O Estado Maior das FARC esclarece e reivindica:

«As FARC-EP são povo em armas, uma organização revolucionária político militar de oposição ao Estado e ao regime político colombiano, uma força beligerante com opção de poder. Ao tomarem conhecimento pela imprensa dos resultados das entrevistas, fóruns e seminários de emissário dos governo da Colômbia na União Europeia (...) solicitam igual tratamento, espaço e garantias para explicarem a sua proposta de Novo Governo para a Paz, contida na Plataforma Política e transmitir directamente, de viva voz , os argumentos políticos indispensáveis para que o senhor e a organização mundial que representa, no uso do seu bom julgamento, possam analisar e concluir com segurança se realmente convém dar apoio ao senhor Uribe Vélez, ou se, pelo contrário, essa não é a contribuição ao conflito interno da Colômbia».

Acrescenta o Secretariado do Estado Maior que a entrevista solicitada permitiria informar a ONU do propósito das FARC de procurar uma «solução política para o conflito social e armado pela via diplomática».

Para surpresa e preocupação de Uribe Vélez, Koffi Annan, em declarações à comunicação social, manifestou-se aberto ao diálogo com as FARC, que propuseram como seu representante num eventual encontro o comandante Raul Reyes.
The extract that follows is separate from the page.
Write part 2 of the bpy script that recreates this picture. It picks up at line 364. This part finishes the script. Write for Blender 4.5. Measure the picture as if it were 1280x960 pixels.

Como é do domínio público, as FARC exigem negociações directas com o Governo, recusando a mediação das Nações Unidas para solução dos problemas internos, nomeadamente a troca de prisioneiros. Em confronto estão dois conceitos de soberania nacional. Isso não impede que as FARC estejam empenhadas em informar a ONU das suas posições reais, desmontando as calúnias contra elas forjadas.

Entretanto, aprofunda-se a contradição entre o discurso de Uribe, enfeitado com as flores da Paz, e a militarização do pais, e a sua política de Guerra Total. No plano militar, as coisas correm mal, aliás, para o presidente. O general Ospina, o comandante chefe, continua a prometer vitórias decisivas sobre as guerrilhas. Mas nas ultimas semanas as FARC infligiram duras derrotas ao exército e aos paramilitares.

Os factos desmentem a gritaria triunfalista de Uribe exibindo-se nos seus jogos de trapezista.